When a prominent storage vendor built a 1,000 node storage test grid, it learned plenty of lessons, and a lot of what it learned can be applied to architecting enterprise storage systems.
IT projects can be divided into two camps: out-of-the-box implementations that require very little customization and risk; and highly customized jobs in which unique business requirements force a nonstandard approach or the technology (or how it's applied) is so novel that there's limited precedence and experience.
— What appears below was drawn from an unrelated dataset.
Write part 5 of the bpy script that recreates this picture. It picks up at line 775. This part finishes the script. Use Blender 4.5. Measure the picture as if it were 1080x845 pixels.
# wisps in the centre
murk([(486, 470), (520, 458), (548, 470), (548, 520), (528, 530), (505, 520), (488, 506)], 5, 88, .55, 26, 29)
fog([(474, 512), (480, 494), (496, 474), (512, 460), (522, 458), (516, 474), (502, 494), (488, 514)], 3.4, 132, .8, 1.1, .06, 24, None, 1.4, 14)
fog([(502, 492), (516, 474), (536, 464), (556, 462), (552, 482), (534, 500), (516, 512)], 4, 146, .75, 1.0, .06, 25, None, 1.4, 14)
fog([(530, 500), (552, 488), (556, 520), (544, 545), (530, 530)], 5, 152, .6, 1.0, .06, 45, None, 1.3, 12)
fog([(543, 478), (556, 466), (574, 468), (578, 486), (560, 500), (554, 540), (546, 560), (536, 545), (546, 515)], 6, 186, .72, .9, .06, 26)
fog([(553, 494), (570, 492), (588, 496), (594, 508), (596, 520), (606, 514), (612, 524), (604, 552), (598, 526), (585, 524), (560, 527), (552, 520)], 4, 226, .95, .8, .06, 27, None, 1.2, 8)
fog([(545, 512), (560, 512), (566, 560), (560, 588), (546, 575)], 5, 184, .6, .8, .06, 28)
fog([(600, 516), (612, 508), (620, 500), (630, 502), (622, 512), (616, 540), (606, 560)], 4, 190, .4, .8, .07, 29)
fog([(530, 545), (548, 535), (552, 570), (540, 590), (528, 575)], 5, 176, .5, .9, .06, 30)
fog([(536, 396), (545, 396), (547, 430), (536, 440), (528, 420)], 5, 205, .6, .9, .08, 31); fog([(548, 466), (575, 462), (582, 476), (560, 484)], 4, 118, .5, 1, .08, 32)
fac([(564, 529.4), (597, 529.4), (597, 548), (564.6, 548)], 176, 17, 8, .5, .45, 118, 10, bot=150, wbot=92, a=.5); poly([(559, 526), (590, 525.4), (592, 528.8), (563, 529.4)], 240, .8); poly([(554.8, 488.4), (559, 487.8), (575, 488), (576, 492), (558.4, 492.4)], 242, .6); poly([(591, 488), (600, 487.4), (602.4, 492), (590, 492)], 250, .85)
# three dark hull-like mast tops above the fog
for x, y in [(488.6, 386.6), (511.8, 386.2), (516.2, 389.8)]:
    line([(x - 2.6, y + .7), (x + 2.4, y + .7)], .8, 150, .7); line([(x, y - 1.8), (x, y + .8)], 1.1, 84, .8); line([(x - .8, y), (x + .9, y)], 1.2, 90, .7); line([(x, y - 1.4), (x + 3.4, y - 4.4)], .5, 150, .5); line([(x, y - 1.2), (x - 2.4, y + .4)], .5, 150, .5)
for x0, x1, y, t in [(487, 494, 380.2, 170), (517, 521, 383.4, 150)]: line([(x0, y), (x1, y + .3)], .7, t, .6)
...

Most storage projects fall into the former category. A prime example of the latter is the Network Appliance (NetApp) Inc. Kilo-Client project, where the objectives and requirements coerced the project team to build a unique solution. The project uses NetApp storage components, but the storage test grid could easily be replicated using other storage vendors' gear. And the technologies applied, such as SAN booting of servers for simplified management and rapid recovery, could benefit any storage network.
The task
David Brown, engineering support manager at NetApp's office in Research Triangle Park, NC, and Gregg Ferguson, Kilo-Client manager, NetApp engineering support, were asked to build a large QA testing grid. The grid had to be constructed for easy, rapid provisioning of a large number of clients with various configurations to a variable number of NetApp FAS storage controllers for rigorous load and stress testing.
The clients also had to connect via Fibre Channel (FC), iSCSI or file-system protocols to the storage controllers, and the solution would have to group multiple clients into a single test bed. The number and size of these test beds could vary, ranging from one single test bed consisting of all clients, to tens of independent test beds running in parallel. To add to the challenge, the solution needed to be rapidly changed and restored to any of the available or new test-bed configurations.